This is one of my most useful game design tools:
It’s a tractor equipped with a brush hog (the yellow thing behind the tractor). A brush hog is to a lawnmower what a tank is to a Volkswagen. It does the same basic job of cutting stuff, but it cuts much bigger stuff. It’s meant to be used against brush: dense, thick, heavy brush, brush so tough that the tractor has to fight to get through it. It’s blades cover a span five feet wide. They’re made of 1/2” steel and are quite heavy. They are not sharp at all; sharpening them would be a waste of time, because they smash through rock, dirt, almost anything. They spin very fast, so wherever the brush hog goes, it leaves a trail of destruction behind it. It really does smash rock (although that’s not a good thing, because it does ding the blades a little).
I use the brush hog for clearing brush, of course, but I’ve already finished off most of the thick stuff that I want out. Nowadays I use it mostly for fire protection work: clearing out high grass in strategically selected bands that are meant to act as firebreaks. I also use it against yellow star thistle. This is a nasty weed that came to Oregon (uninvited) from California. Left to itself, it will take over a field and drive out everything else. This has happened to several of my neighbors. There’s only one way to stop it: genocide. You must eliminate it completely from an area or it will just keep coming back, year after year. Actually, it’s even worse: its seeds are viable in the soil for ten years, so for ten years after you kill the last one, you’ll still be having more coming up, which must be taken out before they drop seeds.
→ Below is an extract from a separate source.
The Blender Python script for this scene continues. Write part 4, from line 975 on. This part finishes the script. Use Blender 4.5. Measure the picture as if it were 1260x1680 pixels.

I’ve been fighting yellow star thistle on my land for nearly ten years now, but I never had the time to really obliterate it. I’ve been slowly bringing down the population. My best weapon is the brush hog. If you mow the stuff at precisely the right time (the window is less than a week long), you can get it before it can set seeds but late enough in the season that it won’t have time enough to start fresh with a new crop. Since mowing it all can take a week, I seldom get a perfect job done, but I can knock out enough of it that next year, there’s less. For ten years I’ve been driving down the population this way.
As always, the main question people end up asking is, “What does any of this have to do with game design?” Well, now I can answer that question. Last night, I ran into a nasty design problem: how do I count bodies in the game for sources of mortality that apply in both the northern and the southern communities? For example, automobile accidents kill people in Dayton, Ohio, and they also kill people in Delhi, India. So how do I allocate those bodies? Do they count against your northern score or your southern score? I tried to figure out some organized method for allocating them, but there didn’t seem to be any good algorithm.
Too many game designers try to bash through their design problems. They want an answer immediately, and usually the answer they get is wrong. I have developed a strong sense for knowing when it’s time to back off and let my neurons chew over the problem. So this morning I fired up the tractor and set off to wipe out some yellow star thistle. For an hour I worked in the meadow (it’s a BIG meadow), taking out long strips of weeds. The yellow star thistle really is showing the results of my depredations; there were only a few concentrations of the weed. Most of the stuff was isolated plants popping up at random locations around the meadow. These are late seeds from a plant that laid down its seeds years ago. Concentrations represent places where I missed a plant last year, and it laid down a scatter of seeds. As I worked, I turned the problem over in my mind, but most of my mind was on the tractor. If you’ve never driven a tractor across open ground, you’ll know that it’s a rough ride and the front wheels bounce around every which way, requiring concentrated effort just to keep the thing going in a straight line.
This is precisely the kind of thing my mind needs to free up neurons for subconscious design work. After about an hour of work, the solution popped into my head: allocate percentages of bodies based on statistics from the World Health Organization. I can get statistics for each of my different categories, so I don’t need to use some overarching algorithm. The resulting solution is clean and simple to implement.
So I drove back to the shop, parked the tractor, went inside, and went to work. Within an hour I had dug up the statistics I needed, rewritten the relevant equations, calculated the new coefficients, entered everything, and ran it. It worked perfectly – revealing the next problem, which I shall have to work on tomorrow. Then I went out to refill the gas tank on the tractor and noticed a leak in the radiator hose. Replacing the radiator hose on a 60 year old tractor is no mean task, but I got it all taken care by the afternoon.